4. Fokus Utama Target PAD vs Modal Sosial

Prioritas kedua tokoh ini juga tampak berbeda dalam menyikapi isu PBB.

Dedi Mulyadi Ungkap Pemprov Jabar Hanya Bangun 14 Sekolah Tahun 2021-2024 (Instagram/@dedimulyadi71)
Dedi Mulyadi Ungkap Pemprov Jabar Hanya Bangun 14 Sekolah Tahun 2021-2024 (Instagram/@dedimulyadi71)

Bupati Pati Sudewo Terlihat sangat fokus pada target fiskal dan PAD. Pendekatan ini, meskipun logis secara administratif, terbukti mengabaikan "suhu" sosial dan politik di masyarakatnya.

Dedi Mulyadi fokusnya lebih ke investasi modal sosial dan politik. Ia sadar bahwa kebijakan yang meringankan beban rakyat hari ini akan menjadi tabungan elektoral dan kepercayaan di masa depan.

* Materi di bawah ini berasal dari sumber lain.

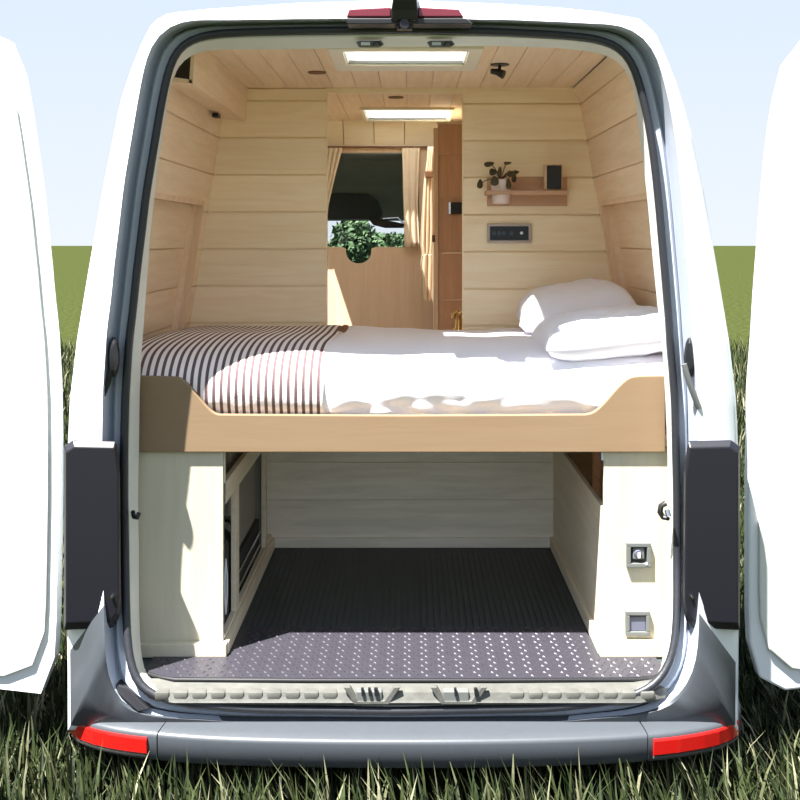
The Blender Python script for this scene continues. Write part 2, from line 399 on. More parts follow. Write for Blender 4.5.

"Menurut dia penghapusan dimaksud tidak akan mempengaruhi pendapatan bahkan justru meningkatkan pendapatan," katanya, menunjukkan visi jangka panjang.

5. Hasil Akhir Krisis Legitimasi vs Penguatan Citra

Pada akhirnya, hasil yang dituai pun sangat berbeda.
Di Pati: Bupati Sudewo kini menghadapi krisis legitimasi yang serius.

Tuntutan pelengseran dari rakyatnya sendiri adalah sinyal bahaya bagi stabilitas kepemimpinannya. Kepercayaan publik berada di titik terendah.

Di Jawa Barat Dedi Mulyadi berhasil memperkuat citranya sebagai pemimpin populis yang pro-rakyat. Langkah ini menambah amunisi politiknya dan membuatnya semakin relevan di mata publik.